Volunteering FAQs

Image courtesy of Epilepsy Society

Q: What do volunteers do?

A: How big is your imagination?!  There are so many different opportunities on offer, it’s up to you to decide whether you prefer doing something you’re already familiar with, or take the plunge and try something new.

All organisations and groups will value your time and energy above anything else, all will have an induction process and many may offer training opportunities to help you settle into your volunteering role.

Sometimes organisations look for volunteers with specific skills, but if you’re not sure get in touch with them for more information.

Here’s some examples of recent local volunteering opportunities:

  • Volunteer Driver
  • Shop Volunteer
  • Outdoor Conservation Volunteer
  • Social and Activity Volunteer
  • Fundraising Co-ordinator
  • Scouting Volunteers
  • Trustees
  • Income Generation Specialists
  • Planning Specialists
  • Bid Writing Specialists

Q: How much time is involved?

A: The great thing about volunteering is that it’s so varied and flexible you can usually find something to fit in with your lifestyle. It needn’t be the same day or time every week, it could be for a one-off event, a short project or a regular activity. Or you may have some spare moments when you could help from home.

Before you start volunteering have a think about when, how often and how long you want to volunteer for. You can then search for opportunities that match up to what you want to do and register with our Volunteering Matching Service or other volunteering platforms.

Q: How do I start?

A: Look at our volunteering pages where you can get advice and guidance on general, bite-sized, specialist, Trustee and Board volunteering.

Q: Will I get paid?

A: You will not get paid for your time but usually you will be reimbursed certain expenses from the organisation you volunteer with, so that volunteering does not leave you out of pocket.

Q: What does an organisation need from me before I start?

A: It varies depending on the role.  In some cases, a simple chat is sufficient but some organisations may ask you for:

  • application form
  • references
  • interview
  • criminal record checks – now called DBS checks

Q: Can I leave if the role isn’t for me?

A: Yes, of course. Volunteering should be fun! There’s no obligation to stay in a role that’s making you unhappy. The best advice is to speak with your supervisor and let them know how you feel.

Q: Can I volunteer if I have a disability?

A: Yes, many organisations can provide a variety of access and support needs. You can discuss any support needs you have with the organisation you are interested in volunteering with.

Q: Can I volunteer if I have a criminal conviction?

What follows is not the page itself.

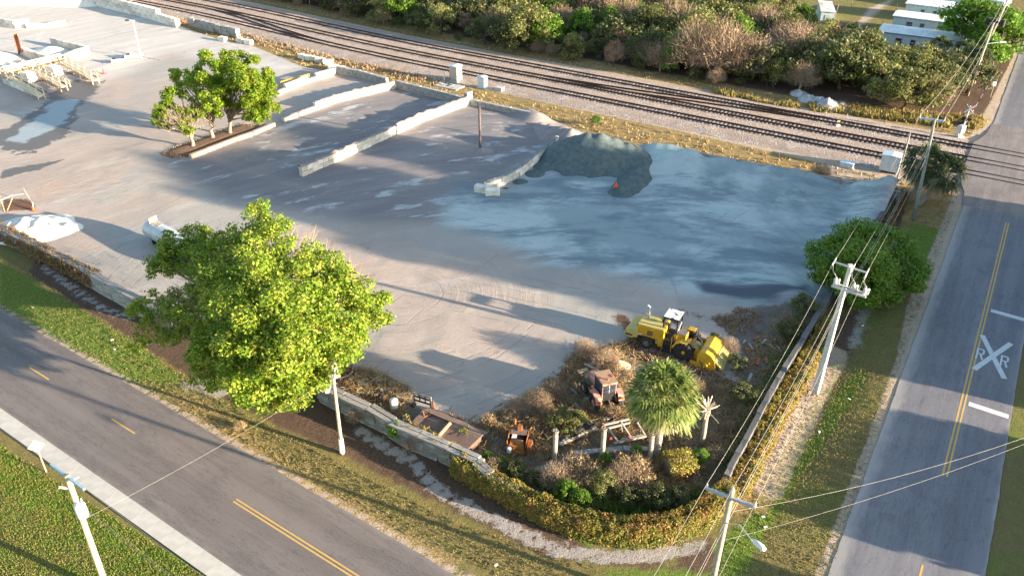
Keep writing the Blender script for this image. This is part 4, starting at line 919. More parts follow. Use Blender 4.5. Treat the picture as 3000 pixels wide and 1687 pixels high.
def palm_parts(t, H, rng, n=46, R0=1.6, lm=None, thatch=True, droop=1.0, r=.2):
    mb = MB(); top = Vector((0, 0, H)); mb.tube([(0, 0, -.1), (.05, 0, H*.35), (0, .04, H*.7), (0, 0, H)], lambda u: r*(1.25-.3*u), 8)
    for k in range(int(H/.22)):
        mb.lathe((0, 0, k*.22+.05), [(r*1.22, 0), (r*1.34, .09), (r*1.1, .16)], 8)
    mb.build('trunk', M_palmtrunk, t)
    def fans(n, elev, lm_, name, L0, seg=13, spread=1.25):
        Vs = []
        for i in range(n):
            az = 2*pi*i/n*2.39996*3+rng.random()*.4; el = elev[0]+(elev[1]-elev[0])*rng.random()
            pd = np.array([cos(az)*cos(el), sin(az)*cos(el), sin(el)]); pet = L0*(.55+.2*rng.random()); c0 = np.array([0, 0, H+.1])+pd*.1; c1 = c0+pd*pet+np.array([0, 0, -.1*droop*pet])
            sd = np.cross(pd, [0, 0, 1.0]); sd /= max(np.linalg.norm(sd), 1e-6); w_ = .03
            Vs.append([c0-sd*w_, c0+sd*w_, c1+sd*w_, c1-sd*w_])
            upv = np.cross(sd, pd)
            for k in range(seg):
                a = (k/(seg-1)-.5)*2*spread; dd = pd*cos(a)+sd*sin(a)+upv*(.12*rng.normal()); dd /= np.linalg.norm(dd)
                ln = L0*(.62-.16*abs(a)/spread)*(.85+.3*rng.random()); mid = c1+dd*ln*.6; tip = c1+dd*ln+np.array([0, 0, -droop*.42*ln*(.6+.8*rng.random())])
                wv = np.cross(dd, upv); wv = wv/max(np.linalg.norm(wv), 1e-6)*.06
                Vs.append([c1-wv*.5, c1+wv*.5, mid+wv, mid-wv]); Vs.append([mid-wv, mid+wv, tip+wv*.25, tip-wv*.25])
        V = np.array(Vs).reshape(-1, 3); npmesh(name, V, np.arange(len(V)).reshape(-1, 4), lm_, parent=t)
    fans(n, (-.75, 1.35), lm, 'crown', R0)
    if thatch: fans(int(n*.6), (-1.25, -.45), M_thatch, 'dead_fronds', R0*.85, 9, .8)
M_palmtrunk = mat('palm_trunk', (0.42, 0.36, 0.29), (0.28, 0.235, 0.19), 6, .95, bump=.5)
def place_bush(kind, x, y_, s=1.0, label=None, grp=None, sz=None, var=0, z=0.0):
    key = (kind, var)
    nm = {'olive': 'bush', 'dark': 'bush', 'brown': 'bare_shrub', 'rust': 'rusty_tree', 'green': 'leafy_tree', 'straw': 'grass_clump'}[kind]; cat = {'olive': 'bush', 'dark': 'bush', 'brown': 'shrub', 'rust': 'tree', 'green': 'tree', 'straw': 'dry plant'}[kind]
    p = W(x, y_) if not isinstance(x, Vector) else x
    p = Vector((p.x, p.y, z))
    if key not in PROTO:
        L, dens, size, lm, tw = proto_bush(kind, 100+var*7+len(kind)); rng = np.random.default_rng(len(PROTO)+40)
        t = tree_obj(nm, label, cat, p, L, dens, size, lm, M_barkd if kind != 'brown' else M_twig, [((0, 0, 0), (0, 0, L[0][2]*.5+.6), .12, .07)], rng, rag=.35, shell=.3, twigs=tw, branches=7)
        PROTO[key] = t
    else: t = copy_tree(PROTO[key], p, label=label)
    t.name = nm
    t.rotation_euler = (0, 0, R.uniform(0, 6.28)); t.scale = (s, s, (sz or s)*(R.uniform(.95, 1.25) if s > .6 and proj_x(p) < 2120 else 1))
    if grp: t['group'] = grp
    elif 'group' in t: del t['group']
    return t
def WT(a, c): p = TK(a, c); return Vector((p[0], p[1], 0))
adj = {'olive': 'olive bush', 'dark': 'dark green bush', 'brown': 'bare brown shrub', 'rust': 'rust coloured tree', 'green': 'bright green tree'}
LM = ((760, 'above the top left block rows'), (880, 'left of the bright green trees'), (1010, 'by the leftmost green tree'), (1130, 'opposite the silver cabinet'), (1250, 'opposite the small pale cabinet'), (1370, 'opposite the steel post bay'), (1480, 'left of the rust trees'), (1600, 'right of the rust trees'), (1720, 'opposite the dark gravel heap'), (1850, 'opposite the pale blue bank'), (1990, 'below the white shed'), (2110, 'behind the chalky heaps'), (2230, 'right of the chalky heaps'), (2340, 'below the mobile homes'), (9999, 'near the crossing signal'))
def where_th(p):
    x = proj_x(p); c = tk_across(p); lm = next(t for v, t in LM if x < v)
    return ('at the thicket front ' if c < 27 else 'in the thicket second row ' if c < 34 else 'midway into the thicket ' if c < 44 else 'at the thicket back ')+lm
KG = {'olive': 'olive bushes of the thicket beyond the tracks', 'dark': 'dark bushes of the thicket beyond the tracks', 'brown': 'bare brown shrubs of the thicket beyond the tracks', 'rust': 'rust coloured trees of the thicket', 'green': 'bright green trees beyond the tracks'}
def szw(s): return 'big ' if s > 1.25 else 'small ' if s < .98 else ''
def proj_xy(p):
    q = np.array(p, float)-np.array([0, 0, CAMH]); w = q@FWD; return (CX+FPX*(q@CXA)/w)/1.1646, (CY-FPX*(q@CYA)/w)/1.1646
def proj_x(p): return proj_xy(p)[0]
# surveyed large ones: kind, x, y(base), scale
big_spec = [('green', 1008, 62, 1.25), ('olive', 950, 60, 1.1), ('rust', 950, 20, .9), ('green', 1095, 30, 1.2), ('dark', 900, 45, 1.3), ('dark', 840, 25, 1.3), ('brown', 780, 12, 1.2), ('brown', 720, 0, 1.2), ('olive', 1110, 88, 1.3), ('brown', 1180, 60, 1.5), ('olive', 1210, 40, 1.9), ('brown', 1255, 100, 1.5), ('olive', 1330, 128, 1.9), ('dark', 1290, 130, 1.3),
 ('olive', 1300, 60, 2.1), ('brown', 1420, 100, 1.3), ('rust', 1360, -20, 1.5), ('rust', 1520, 55, 2.1), ('rust', 1470, -5, 1.8), ('brown', 1620, 40, 2.0), ('dark', 1400, 40, 1.7), ('dark', 1490, 105, 1.6), ('dark', 1560, 130, 1.7), ('dark', 1640, 165, 1.6), ('brown', 1700, 120, 1.8), ('brown', 1570, 70, 1.6), ('olive', 1720, 40, 1.8), ('olive', 1800, 20, 1.9),
 ('brown', 1660, 180, 1.3), ('brown', 1740, 190, 1.9), ('brown', 1810, 195, 2.0), ('brown', 1880, 200, 1.9), ('brown', 1960, 160, 1.7), ('brown', 2035, 150, 1.4), ('brown', 2085, 150, 1.5), ('dark', 1930, 215, 1.5), ('brown', 1990, 190, 2.0), ('dark', 2050, 210, 1.8), ('dark', 2110, 225, 1.7), ('dark', 2140, 190, 1.9), ('brown', 2010, 230, 1.2),
 ('olive', 2225, 262, 1.45), ('olive', 2270, 275, 1.5), ('olive', 2315, 280, 1.35), ('olive', 2190, 235, 1.5), ('olive', 2240, 225, 1.6), ('olive', 2290, 235, 1.6), ('olive', 2335, 245, 1.3), ('olive', 2255, 198, 1.3), ('olive', 2205, 185, 1.1), ('olive', 2310, 200, 1.4), ('brown', 2235, 172, .9), ('brown', 2290, 172, .8), ('brown', 2345, 270, 1.2), ('dark', 2365, 250, 1.4), ('dark', 2385, 225, 1.5), ('dark', 2430, 235, 1.4), ('green', 2440, 170, 1.2), ('green', 2405, 130, 1.9), ('green', 2445, 145, 1.9), ('green', 2495, 165, 1.9), ('green', 2535, 150, 1.5), ('green', 2465, 190, 1.3),
 ('olive', 1930, 80, 1.7), ('olive', 1850, 100, 1.4), ('green', 2010, 90, 1.0), ('olive', 1440, 150, 1.0), ('dark', 1220, 112, 1.2), ('dark', 1050, 82, 1.0)]
for i, (k, x, y_, s) in enumerate(big_spec):
    p = W(x, y_); place_bush(k, p, 0, s, szw(s)+'%s %s' % (adj[k], where_th(p)), KG[k], var=i % 2 if k in ('olive', 'brown', 'dark') else 0)
rr = random.Random(4)
row = 0
for c_ in np.arange(20.2, 70, 3.4):
    for a in np.arange(-150, 62, 4.2):
        pp = WT(a+rr.uniform(-1.5, 1.5), c_+rr.uniform(-1.4, 1.4)); X, Y = proj_xy(pp)
        if X < 640 or X > 2420 or Y < -60: continue
        if Y > 120+0.13*(X-1000)+42: pass
        # leave the homes and their lot clear
        if X > 1990 and Y < 140: continue
        if X > 2130 and Y < 175: continue
        if X > 2180: continue
        edge_y = 70+(X-1000)*.135
        if c_ < 22 and rr.random() < .2: continue
        if 1985 < X < 2140 and 200 < Y < 270 and c_ < 27: continue
        pr = {0: ('dark', .34), 1: ('olive', .26), 2: ('brown', .36), 3: ('green', .04)}
        u = rr.random(); k = 'dark' if u < .34 else 'olive' if u < .66 else 'brown' if u < .88 else 'rust' if u < .915 else 'green'
        if X < 900 and rr.random() < .5: k = 'brown'
        sc1 = rr.uniform(.65, 1.5)*(1.15 if c_ > 30 else .9 if c_ > 23 else .55); place_bush(k, pp, 0, sc1, szw(sc1)+'%s %s' % (adj[k], where_th(pp)), KG[k], var=rr.randrange(2))
print('THICKET', len([o for o in COL.objects if o.parent is None]))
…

A: Many people with a criminal conviction do volunteer, however, it may limit the roles you can do depending on the nature of the conviction. You should have a conversation with the organisation you would like to volunteer with when you apply for a role to discuss this.

Q: Do I need a DBS check?

A: Whether you need a DBS (Disclosure and Barring Service) check or not will depend on the volunteer role you will be undertaking.. The organisation that you volunteer with will tell you if a DBS check is required and many organisations will undertake DBS checks as part of the recruitment process, Often advertised volunteering roles will say if the DBS check is required.. You can find further information on DBS and volunteering on Disclosure & Barring website.

Q: I work for a small company – can employees volunteer as a small group?

A: Absolutely! We would suggest that you look for groups and charities local to you and approach them direct. For more information contact us info@communityimpactbucks.org.uk

Q: Are there any age restrictions to volunteering?

A: There is no age limit, although organisations involving volunteers sometimes have a minimum and maximum age limit, as their insurance policies may not cover certain age groups (such as under 16s and over 80s).

Q: Can I volunteer if I am from overseas?

A: You must make sure that immigration rules allow you to volunteer. Have a look at the National Council for Voluntary Organisations (NVCO) guidance on overseas volunteers.

Q: Can I volunteer if my faith means I need to pray during my volunteering?

A: Yes you can. When you talk to an organisation about a potential volunteering role you can ask them what arrangements they are able to make to give you time and a space for worship.

Q: Will volunteering affect my benefits?

A: You can absolutely volunteer, but you need to make sure that your volunteering doesn’t impact on the benefits you receive. This guidance from NVCO sets out what you need to know about volunteering and benefits.